# WHAT YOU ARE ASKED TO DO
From the listing, collect all lines containing the word "wide".

# EXCERPTED DATA
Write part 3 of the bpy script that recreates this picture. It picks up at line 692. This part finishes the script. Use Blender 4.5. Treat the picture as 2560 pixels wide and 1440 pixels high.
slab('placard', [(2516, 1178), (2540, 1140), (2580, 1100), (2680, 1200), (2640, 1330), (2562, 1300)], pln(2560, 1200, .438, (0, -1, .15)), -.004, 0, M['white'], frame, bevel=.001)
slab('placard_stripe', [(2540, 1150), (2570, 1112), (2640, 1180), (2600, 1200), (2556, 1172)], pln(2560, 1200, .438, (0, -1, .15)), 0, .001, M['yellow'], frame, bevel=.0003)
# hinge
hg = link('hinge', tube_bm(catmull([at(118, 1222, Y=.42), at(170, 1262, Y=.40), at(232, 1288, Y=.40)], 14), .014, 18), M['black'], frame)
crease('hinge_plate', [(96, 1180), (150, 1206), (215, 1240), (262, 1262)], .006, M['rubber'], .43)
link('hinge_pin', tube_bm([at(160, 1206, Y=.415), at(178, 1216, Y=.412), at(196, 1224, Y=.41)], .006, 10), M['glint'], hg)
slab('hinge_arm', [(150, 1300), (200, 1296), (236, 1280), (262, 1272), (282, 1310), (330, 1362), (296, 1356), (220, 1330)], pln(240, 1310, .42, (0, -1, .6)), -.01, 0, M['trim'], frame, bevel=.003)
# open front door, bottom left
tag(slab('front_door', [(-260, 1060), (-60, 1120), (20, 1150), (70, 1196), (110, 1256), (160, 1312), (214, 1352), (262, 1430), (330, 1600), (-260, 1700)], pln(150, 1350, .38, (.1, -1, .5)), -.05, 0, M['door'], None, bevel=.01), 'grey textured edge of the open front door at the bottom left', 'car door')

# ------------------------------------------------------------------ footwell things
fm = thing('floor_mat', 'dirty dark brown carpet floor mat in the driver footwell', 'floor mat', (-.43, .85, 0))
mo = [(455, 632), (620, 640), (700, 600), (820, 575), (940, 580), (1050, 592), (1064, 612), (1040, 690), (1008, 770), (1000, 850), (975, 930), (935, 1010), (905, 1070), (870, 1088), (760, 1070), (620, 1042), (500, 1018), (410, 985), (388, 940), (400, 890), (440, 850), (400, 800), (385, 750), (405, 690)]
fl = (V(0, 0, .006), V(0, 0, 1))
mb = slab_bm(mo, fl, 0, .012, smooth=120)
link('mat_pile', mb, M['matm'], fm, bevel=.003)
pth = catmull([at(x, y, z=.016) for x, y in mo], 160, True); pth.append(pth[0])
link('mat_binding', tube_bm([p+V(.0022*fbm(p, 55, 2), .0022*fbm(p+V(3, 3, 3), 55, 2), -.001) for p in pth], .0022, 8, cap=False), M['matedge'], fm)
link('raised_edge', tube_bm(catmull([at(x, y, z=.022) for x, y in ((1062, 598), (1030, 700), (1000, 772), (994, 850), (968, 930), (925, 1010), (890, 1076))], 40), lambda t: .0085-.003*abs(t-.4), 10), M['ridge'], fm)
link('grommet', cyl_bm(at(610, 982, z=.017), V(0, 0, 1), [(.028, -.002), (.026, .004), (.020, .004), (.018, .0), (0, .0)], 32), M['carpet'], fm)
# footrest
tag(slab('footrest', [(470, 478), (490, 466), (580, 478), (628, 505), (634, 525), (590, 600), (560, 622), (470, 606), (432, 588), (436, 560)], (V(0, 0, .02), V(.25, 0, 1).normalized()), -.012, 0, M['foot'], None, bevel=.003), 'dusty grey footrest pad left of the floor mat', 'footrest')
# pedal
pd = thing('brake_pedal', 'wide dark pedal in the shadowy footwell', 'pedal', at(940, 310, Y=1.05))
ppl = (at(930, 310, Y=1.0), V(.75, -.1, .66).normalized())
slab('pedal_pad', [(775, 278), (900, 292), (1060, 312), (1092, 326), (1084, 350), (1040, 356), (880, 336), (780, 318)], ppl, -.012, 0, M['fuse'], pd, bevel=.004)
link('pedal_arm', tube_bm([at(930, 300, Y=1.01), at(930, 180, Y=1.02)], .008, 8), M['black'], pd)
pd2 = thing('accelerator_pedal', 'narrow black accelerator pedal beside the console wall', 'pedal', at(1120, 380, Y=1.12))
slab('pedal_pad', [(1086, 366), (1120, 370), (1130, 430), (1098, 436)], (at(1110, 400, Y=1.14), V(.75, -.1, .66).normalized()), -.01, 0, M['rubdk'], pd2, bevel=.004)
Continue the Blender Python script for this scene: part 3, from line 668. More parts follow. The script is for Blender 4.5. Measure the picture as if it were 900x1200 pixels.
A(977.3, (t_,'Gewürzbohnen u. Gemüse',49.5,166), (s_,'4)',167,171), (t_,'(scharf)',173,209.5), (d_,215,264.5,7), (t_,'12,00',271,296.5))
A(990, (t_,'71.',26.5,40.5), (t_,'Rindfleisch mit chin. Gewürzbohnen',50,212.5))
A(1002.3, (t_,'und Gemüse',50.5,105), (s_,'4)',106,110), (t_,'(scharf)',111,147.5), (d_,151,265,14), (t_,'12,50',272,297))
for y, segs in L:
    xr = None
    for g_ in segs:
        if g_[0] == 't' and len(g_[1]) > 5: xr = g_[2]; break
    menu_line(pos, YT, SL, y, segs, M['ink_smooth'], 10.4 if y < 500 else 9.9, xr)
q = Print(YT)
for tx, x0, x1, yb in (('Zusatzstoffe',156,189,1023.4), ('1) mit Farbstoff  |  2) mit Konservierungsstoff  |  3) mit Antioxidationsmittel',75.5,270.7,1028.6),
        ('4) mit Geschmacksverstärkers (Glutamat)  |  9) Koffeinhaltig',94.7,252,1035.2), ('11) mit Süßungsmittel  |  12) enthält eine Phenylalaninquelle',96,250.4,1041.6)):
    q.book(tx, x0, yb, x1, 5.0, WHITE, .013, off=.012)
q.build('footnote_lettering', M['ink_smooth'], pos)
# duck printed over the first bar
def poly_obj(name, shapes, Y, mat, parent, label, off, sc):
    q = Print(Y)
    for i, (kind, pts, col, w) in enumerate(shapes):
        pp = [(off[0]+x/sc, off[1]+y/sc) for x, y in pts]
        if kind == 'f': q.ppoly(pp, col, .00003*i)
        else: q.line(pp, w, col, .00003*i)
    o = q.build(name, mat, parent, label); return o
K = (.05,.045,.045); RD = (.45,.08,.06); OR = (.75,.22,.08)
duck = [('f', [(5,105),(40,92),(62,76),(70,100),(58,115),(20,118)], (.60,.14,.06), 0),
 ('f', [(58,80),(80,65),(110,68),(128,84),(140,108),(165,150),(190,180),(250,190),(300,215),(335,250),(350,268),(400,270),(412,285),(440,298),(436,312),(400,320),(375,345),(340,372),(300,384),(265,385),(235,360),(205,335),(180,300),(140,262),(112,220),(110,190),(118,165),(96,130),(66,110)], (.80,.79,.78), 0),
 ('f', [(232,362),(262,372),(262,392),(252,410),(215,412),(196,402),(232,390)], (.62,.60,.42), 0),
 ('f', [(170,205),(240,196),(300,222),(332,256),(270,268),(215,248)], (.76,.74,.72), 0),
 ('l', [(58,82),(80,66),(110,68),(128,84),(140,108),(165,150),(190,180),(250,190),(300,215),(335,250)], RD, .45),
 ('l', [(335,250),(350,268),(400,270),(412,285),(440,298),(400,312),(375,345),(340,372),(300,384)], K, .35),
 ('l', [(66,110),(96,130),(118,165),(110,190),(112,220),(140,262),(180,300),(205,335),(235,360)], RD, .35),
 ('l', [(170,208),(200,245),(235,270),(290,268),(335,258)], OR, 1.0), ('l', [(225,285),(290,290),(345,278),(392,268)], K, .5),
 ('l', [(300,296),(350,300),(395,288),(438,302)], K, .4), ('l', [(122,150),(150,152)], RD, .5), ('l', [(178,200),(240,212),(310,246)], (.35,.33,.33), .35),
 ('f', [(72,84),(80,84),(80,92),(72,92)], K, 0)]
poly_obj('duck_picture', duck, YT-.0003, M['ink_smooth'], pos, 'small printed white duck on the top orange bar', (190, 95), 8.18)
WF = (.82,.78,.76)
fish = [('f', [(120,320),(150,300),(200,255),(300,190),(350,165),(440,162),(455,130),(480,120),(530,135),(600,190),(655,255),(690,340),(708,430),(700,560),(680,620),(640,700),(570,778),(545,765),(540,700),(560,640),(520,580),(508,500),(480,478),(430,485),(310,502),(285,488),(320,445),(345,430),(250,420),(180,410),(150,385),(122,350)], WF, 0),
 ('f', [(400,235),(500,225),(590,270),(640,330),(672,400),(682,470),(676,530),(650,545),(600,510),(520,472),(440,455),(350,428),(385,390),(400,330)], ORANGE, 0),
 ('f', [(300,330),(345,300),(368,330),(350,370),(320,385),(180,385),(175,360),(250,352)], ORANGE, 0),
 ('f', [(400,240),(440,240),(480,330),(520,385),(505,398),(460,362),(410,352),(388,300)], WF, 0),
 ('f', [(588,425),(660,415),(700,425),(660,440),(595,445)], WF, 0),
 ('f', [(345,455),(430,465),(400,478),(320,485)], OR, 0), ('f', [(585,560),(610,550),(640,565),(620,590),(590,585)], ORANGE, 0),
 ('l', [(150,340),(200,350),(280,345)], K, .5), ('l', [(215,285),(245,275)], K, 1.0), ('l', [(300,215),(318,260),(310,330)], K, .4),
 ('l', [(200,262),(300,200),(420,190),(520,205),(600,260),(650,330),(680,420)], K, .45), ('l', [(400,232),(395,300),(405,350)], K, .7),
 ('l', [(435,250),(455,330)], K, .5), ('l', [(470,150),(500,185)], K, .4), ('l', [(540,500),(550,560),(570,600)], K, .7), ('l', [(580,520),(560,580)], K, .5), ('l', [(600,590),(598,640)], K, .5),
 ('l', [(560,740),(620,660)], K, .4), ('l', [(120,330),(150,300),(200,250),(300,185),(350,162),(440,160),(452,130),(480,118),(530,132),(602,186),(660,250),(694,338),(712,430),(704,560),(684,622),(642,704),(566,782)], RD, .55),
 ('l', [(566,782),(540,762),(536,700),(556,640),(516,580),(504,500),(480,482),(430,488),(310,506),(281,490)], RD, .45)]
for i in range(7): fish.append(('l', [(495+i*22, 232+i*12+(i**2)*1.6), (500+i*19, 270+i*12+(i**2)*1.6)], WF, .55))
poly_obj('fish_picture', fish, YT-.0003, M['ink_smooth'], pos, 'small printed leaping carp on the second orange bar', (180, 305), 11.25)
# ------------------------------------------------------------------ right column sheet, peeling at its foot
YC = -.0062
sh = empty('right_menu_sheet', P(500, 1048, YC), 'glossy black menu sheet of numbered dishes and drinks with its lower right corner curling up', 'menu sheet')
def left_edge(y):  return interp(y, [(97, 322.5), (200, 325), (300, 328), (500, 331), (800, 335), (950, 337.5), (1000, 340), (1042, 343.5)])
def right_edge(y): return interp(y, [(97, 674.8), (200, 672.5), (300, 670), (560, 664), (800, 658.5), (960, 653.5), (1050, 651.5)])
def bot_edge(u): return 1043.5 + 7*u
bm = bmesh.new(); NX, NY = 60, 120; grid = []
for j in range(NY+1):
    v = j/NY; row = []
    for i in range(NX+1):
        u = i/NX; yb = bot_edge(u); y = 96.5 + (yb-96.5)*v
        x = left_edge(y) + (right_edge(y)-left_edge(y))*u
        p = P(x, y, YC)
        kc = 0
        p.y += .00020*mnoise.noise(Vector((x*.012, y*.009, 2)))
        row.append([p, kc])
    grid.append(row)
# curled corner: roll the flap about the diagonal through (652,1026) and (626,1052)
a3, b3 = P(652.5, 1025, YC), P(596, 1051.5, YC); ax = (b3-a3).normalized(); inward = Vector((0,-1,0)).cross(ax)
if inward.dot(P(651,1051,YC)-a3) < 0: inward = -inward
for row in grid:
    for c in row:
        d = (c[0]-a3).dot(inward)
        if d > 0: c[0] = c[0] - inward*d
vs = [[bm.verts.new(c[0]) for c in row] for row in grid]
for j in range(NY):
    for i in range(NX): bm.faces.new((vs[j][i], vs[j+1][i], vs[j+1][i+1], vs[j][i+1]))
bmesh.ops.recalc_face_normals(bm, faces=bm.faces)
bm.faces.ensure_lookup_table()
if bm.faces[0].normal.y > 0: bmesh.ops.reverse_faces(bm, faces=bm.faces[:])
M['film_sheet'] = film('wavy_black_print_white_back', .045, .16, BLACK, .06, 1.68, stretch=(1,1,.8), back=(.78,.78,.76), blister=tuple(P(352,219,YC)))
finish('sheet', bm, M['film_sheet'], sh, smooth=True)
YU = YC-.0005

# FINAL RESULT
Write part 3 of the bpy script that recreates this picture. It picks up at line 692. This part finishes the script. Use Blender 4.5. Treat the picture as 2560 pixels wide and 1440 pixels high.
pd = thing('brake_pedal', 'wide dark pedal in the shadowy footwell', 'pedal', at(940, 310, Y=1.05))